WHAT THE EXERCISE ASKS
Restate the data word for word and leave the images out.
▬▬▬▬▬▬
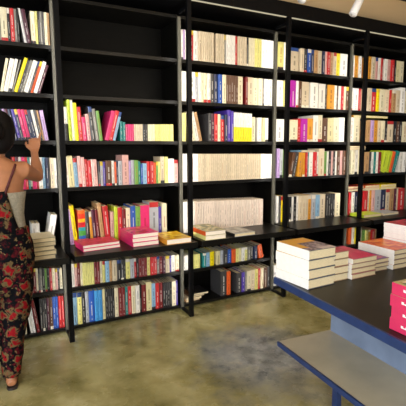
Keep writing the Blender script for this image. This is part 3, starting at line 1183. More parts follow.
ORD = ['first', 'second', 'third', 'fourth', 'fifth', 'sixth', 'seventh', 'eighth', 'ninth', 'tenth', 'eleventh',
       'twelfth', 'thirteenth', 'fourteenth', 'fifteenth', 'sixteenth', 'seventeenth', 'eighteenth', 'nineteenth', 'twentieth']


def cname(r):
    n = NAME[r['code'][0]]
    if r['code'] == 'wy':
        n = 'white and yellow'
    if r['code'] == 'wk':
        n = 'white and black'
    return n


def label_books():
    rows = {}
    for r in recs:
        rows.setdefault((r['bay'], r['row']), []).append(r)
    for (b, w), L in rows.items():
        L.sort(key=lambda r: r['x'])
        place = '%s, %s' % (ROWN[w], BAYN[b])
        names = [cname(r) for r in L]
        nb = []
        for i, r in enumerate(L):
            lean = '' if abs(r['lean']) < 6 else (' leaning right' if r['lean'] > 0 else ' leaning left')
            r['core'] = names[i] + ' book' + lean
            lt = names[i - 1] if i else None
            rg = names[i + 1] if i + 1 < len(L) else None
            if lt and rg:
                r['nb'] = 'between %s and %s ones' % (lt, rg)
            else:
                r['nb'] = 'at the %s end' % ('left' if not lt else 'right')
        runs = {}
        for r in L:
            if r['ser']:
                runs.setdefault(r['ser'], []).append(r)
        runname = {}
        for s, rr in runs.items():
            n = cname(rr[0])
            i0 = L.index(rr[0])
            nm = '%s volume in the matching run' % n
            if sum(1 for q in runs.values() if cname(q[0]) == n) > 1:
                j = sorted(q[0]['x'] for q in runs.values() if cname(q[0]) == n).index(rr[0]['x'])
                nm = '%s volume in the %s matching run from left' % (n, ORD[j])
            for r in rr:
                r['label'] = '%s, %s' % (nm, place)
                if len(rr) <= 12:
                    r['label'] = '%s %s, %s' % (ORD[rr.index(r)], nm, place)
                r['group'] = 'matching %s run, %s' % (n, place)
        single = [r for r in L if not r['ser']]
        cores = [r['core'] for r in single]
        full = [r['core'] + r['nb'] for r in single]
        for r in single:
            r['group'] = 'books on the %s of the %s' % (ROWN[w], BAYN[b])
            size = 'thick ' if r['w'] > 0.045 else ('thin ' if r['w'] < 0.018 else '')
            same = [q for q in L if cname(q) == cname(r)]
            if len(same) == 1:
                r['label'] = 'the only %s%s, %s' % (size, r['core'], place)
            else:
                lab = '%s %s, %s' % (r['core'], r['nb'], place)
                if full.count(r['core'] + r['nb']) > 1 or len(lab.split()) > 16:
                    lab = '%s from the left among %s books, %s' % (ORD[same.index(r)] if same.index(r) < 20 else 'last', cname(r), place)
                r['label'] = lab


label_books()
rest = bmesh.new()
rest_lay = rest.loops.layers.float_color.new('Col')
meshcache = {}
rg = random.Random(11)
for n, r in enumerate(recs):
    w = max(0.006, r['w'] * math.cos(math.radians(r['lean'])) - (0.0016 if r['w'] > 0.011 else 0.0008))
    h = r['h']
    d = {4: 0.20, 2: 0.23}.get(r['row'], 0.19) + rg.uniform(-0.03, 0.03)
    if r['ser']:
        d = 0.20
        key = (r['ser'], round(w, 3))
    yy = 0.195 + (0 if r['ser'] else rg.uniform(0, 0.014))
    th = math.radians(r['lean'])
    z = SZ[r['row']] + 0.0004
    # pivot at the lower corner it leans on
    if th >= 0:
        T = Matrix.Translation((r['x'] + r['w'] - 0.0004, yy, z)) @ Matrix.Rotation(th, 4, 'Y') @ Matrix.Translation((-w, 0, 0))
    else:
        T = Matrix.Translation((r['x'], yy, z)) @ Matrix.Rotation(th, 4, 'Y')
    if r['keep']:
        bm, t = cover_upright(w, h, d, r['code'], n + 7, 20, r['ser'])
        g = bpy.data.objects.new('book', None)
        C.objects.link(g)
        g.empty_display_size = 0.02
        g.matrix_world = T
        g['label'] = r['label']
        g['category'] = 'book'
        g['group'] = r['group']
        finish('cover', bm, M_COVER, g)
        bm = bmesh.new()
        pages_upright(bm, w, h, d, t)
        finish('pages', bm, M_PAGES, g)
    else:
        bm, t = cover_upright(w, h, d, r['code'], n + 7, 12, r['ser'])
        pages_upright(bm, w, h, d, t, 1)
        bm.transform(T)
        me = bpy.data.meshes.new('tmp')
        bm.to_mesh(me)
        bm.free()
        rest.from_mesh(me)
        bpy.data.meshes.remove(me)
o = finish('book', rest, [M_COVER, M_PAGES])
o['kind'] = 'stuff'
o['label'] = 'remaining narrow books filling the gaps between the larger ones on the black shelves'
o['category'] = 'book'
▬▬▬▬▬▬
RESULT OF THIS EXERCISE
Keep writing the Blender script for this image. This is part 3, starting at line 1183. More parts follow.
ORD = ['first', 'second', 'third', 'fourth', 'fifth', 'sixth', 'seventh', 'eighth', 'ninth', 'tenth', 'eleventh',
       'twelfth', 'thirteenth', 'fourteenth', 'fifteenth', 'sixteenth', 'seventeenth', 'eighteenth', 'nineteenth', 'twentieth']


def cname(r):
    n = NAME[r['code'][0]]
    if r['code'] == 'wy':
        n = 'white and yellow'
    if r['code'] == 'wk':
        n = 'white and black'
    return n


def label_books():
    rows = {}
    for r in recs:
        rows.setdefault((r['bay'], r['row']), []).append(r)
    for (b, w), L in rows.items():
        L.sort(key=lambda r: r['x'])
        place = '%s, %s' % (ROWN[w], BAYN[b])
        names = [cname(r) for r in L]
        nb = []
        for i, r in enumerate(L):
            lean = '' if abs(r['lean']) < 6 else (' leaning right' if r['lean'] > 0 else ' leaning left')
            r['core'] = names[i] + ' book' + lean
            lt = names[i - 1] if i else None
            rg = names[i + 1] if i + 1 < len(L) else None
            if lt and rg:
                r['nb'] = 'between %s and %s ones' % (lt, rg)
            else:
                r['nb'] = 'at the %s end' % ('left' if not lt else 'right')
        runs = {}
        for r in L:
            if r['ser']:
                runs.setdefault(r['ser'], []).append(r)
        runname = {}
        for s, rr in runs.items():
            n = cname(rr[0])
            i0 = L.index(rr[0])
            nm = '%s volume in the matching run' % n
            if sum(1 for q in runs.values() if cname(q[0]) == n) > 1:
                j = sorted(q[0]['x'] for q in runs.values() if cname(q[0]) == n).index(rr[0]['x'])
                nm = '%s volume in the %s matching run from left' % (n, ORD[j])
            for r in rr:
                r['label'] = '%s, %s' % (nm, place)
                if len(rr) <= 12:
                    r['label'] = '%s %s, %s' % (ORD[rr.index(r)], nm, place)
                r['group'] = 'matching %s run, %s' % (n, place)
        single = [r for r in L if not r['ser']]
        cores = [r['core'] for r in single]
        full = [r['core'] + r['nb'] for r in single]
        for r in single:
            r['group'] = 'books on the %s of the %s' % (ROWN[w], BAYN[b])
            size = 'thick ' if r['w'] > 0.045 else ('thin ' if r['w'] < 0.018 else '')
            same = [q for q in L if cname(q) == cname(r)]
            if len(same) == 1:
                r['label'] = 'the only %s%s, %s' % (size, r['core'], place)
            else:
                lab = '%s %s, %s' % (r['core'], r['nb'], place)
                if full.count(r['core'] + r['nb']) > 1 or len(lab.split()) > 16:
                    lab = '%s from the left among %s books, %s' % (ORD[same.index(r)] if same.index(r) < 20 else 'last', cname(r), place)
                r['label'] = lab


label_books()
rest = bmesh.new()
rest_lay = rest.loops.layers.float_color.new('Col')
meshcache = {}
rg = random.Random(11)
for n, r in enumerate(recs):
    w = max(0.006, r['w'] * math.cos(math.radians(r['lean'])) - (0.0016 if r['w'] > 0.011 else 0.0008))
    h = r['h']
    d = {4: 0.20, 2: 0.23}.get(r['row'], 0.19) + rg.uniform(-0.03, 0.03)
    if r['ser']:
        d = 0.20
        key = (r['ser'], round(w, 3))
    yy = 0.195 + (0 if r['ser'] else rg.uniform(0, 0.014))
    th = math.radians(r['lean'])
    z = SZ[r['row']] + 0.0004
    # pivot at the lower corner it leans on
    if th >= 0:
        T = Matrix.Translation((r['x'] + r['w'] - 0.0004, yy, z)) @ Matrix.Rotation(th, 4, 'Y') @ Matrix.Translation((-w, 0, 0))
    else:
        T = Matrix.Translation((r['x'], yy, z)) @ Matrix.Rotation(th, 4, 'Y')
    if r['keep']:
        bm, t = cover_upright(w, h, d, r['code'], n + 7, 20, r['ser'])
        g = bpy.data.objects.new('book', None)
        C.objects.link(g)
        g.empty_display_size = 0.02
        g.matrix_world = T
        g['label'] = r['label']
        g['category'] = 'book'
        g['group'] = r['group']
        finish('cover', bm, M_COVER, g)
        bm = bmesh.new()
        pages_upright(bm, w, h, d, t)
        finish('pages', bm, M_PAGES, g)
    else:
        bm, t = cover_upright(w, h, d, r['code'], n + 7, 12, r['ser'])
        pages_upright(bm, w, h, d, t, 1)
        bm.transform(T)
        me = bpy.data.meshes.new('tmp')
        bm.to_mesh(me)
        bm.free()
        rest.from_mesh(me)
        bpy.data.meshes.remove(me)
o = finish('book', rest, [M_COVER, M_PAGES])
o['kind'] = 'stuff'
o['label'] = 'remaining narrow books filling the gaps between the larger ones on the black shelves'
o['category'] = 'book'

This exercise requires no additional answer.